Do you agree with the thread of this argument? Or do you think we’re being naive? While Riskinfo supports the notion of more advisers delivering more risk advice to more Australians as one way to contribute to addressing the worsening underinsurance dilemma, we’re keen to know your own view on the proposition that ALL advisers should address this issue with their clients, based on their needs.

Tell us what you think and we’ll report back next week…



2 COMMENTS

  1. If an adviser (choose a label: investment planner/financial planner/financial adviser) identifies a need for life, TPD, trauma or death cover then he has a duty of care to discuss this with the client. This is true even if the ‘adviser’ considers him/her self as an investment planner or whatever, just because they may not describe themselves as a ‘risk adviser’ does not preclude them from having such a discussion and recommending cover – if appropriate to the situation.

    Sadly, some ‘investment advisers/financial planners/financial advisers’ and other labels people give to themselves, still see themselves in some bizarre way as above the need to offer risk advice, believe it or not. I know some advisers who think this way. If an adviser identifies a clear need for risk protection but sees it as to messy or inconvenient to recommend and implement risk cover then that adviser is negligent and does not have the client’s best interest at heart. Simple.

    Placing investments only for clients without proper cover in place for emergency or tragedy is like building Centrepoint Tower on the sands of Bondi beach – no foundation or backstop whatsoever. The adviser is shortchanging the client, not to mention leaving themselves wide open to legal action if the worst does happen to the client. I see risk advice as so important I chose to specialize in it decades ago when I saw many other advisers steer clear of it for the more supposedly ‘glamorous’ area of investment advice.
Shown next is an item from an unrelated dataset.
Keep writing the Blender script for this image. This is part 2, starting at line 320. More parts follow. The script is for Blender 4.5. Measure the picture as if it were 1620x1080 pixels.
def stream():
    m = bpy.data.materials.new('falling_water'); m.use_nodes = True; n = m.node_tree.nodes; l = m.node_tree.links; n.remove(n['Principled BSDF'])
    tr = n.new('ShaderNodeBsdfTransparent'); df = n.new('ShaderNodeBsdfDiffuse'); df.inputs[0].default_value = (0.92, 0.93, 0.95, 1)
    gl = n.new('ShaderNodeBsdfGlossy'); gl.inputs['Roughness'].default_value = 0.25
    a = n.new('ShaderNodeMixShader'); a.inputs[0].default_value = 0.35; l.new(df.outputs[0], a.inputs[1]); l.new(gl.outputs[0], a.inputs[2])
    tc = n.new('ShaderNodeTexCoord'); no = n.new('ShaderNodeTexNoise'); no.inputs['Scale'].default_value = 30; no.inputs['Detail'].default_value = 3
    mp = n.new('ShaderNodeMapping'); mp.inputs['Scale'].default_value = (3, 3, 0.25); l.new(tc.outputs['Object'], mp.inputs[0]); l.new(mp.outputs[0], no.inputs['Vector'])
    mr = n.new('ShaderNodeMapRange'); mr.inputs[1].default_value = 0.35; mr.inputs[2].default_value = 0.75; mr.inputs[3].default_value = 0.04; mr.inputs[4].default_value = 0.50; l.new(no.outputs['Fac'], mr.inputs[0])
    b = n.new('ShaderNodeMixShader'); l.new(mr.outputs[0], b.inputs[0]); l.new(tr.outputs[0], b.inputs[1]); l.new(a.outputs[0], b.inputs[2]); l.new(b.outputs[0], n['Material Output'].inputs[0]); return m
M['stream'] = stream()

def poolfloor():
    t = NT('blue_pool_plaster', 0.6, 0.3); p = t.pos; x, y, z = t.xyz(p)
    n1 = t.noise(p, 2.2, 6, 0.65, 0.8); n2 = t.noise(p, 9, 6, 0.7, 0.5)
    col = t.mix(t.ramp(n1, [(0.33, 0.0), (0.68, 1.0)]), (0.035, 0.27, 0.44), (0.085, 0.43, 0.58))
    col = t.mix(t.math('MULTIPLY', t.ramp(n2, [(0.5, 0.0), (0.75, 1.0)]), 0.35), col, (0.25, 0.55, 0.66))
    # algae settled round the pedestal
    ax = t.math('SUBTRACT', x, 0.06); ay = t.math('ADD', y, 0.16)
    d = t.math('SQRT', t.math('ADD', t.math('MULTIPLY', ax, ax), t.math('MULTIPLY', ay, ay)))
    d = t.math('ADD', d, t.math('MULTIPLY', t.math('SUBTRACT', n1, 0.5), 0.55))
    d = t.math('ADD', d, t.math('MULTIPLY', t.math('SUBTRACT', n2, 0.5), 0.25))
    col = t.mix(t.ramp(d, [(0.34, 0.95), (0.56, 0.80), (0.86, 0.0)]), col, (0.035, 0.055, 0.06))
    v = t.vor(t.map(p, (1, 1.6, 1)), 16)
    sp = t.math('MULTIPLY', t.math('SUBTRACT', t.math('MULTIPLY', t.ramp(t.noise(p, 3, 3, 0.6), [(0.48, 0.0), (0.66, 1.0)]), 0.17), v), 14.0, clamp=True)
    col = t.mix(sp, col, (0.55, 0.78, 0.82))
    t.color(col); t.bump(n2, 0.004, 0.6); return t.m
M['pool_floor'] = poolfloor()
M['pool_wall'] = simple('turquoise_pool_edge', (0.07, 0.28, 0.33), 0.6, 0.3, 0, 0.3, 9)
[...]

  2. A financial plan needs a Good Solid Base which includes income protection, life insurance and critical illness/trauma insurance.
    If investments are done first, with No Solid Base, ie, no insurances in place, a sickness/accident/trauma/death at the wrong time will cripple a financial plan.
    Today we live in a very litigious society, and If insurances are not brought up/discussed during the needs analysis, the advisers could be leaving themselves open to be sued by the client or beneficiary, if the client suffers a trauma, has a sickness/accident or in a worst case scenario, dies. Why would one take that risk?
    As financial advisers we need to do the best job by asking the right questions from the start, so we get the right answers, to enable us to do a good financial plan for the client.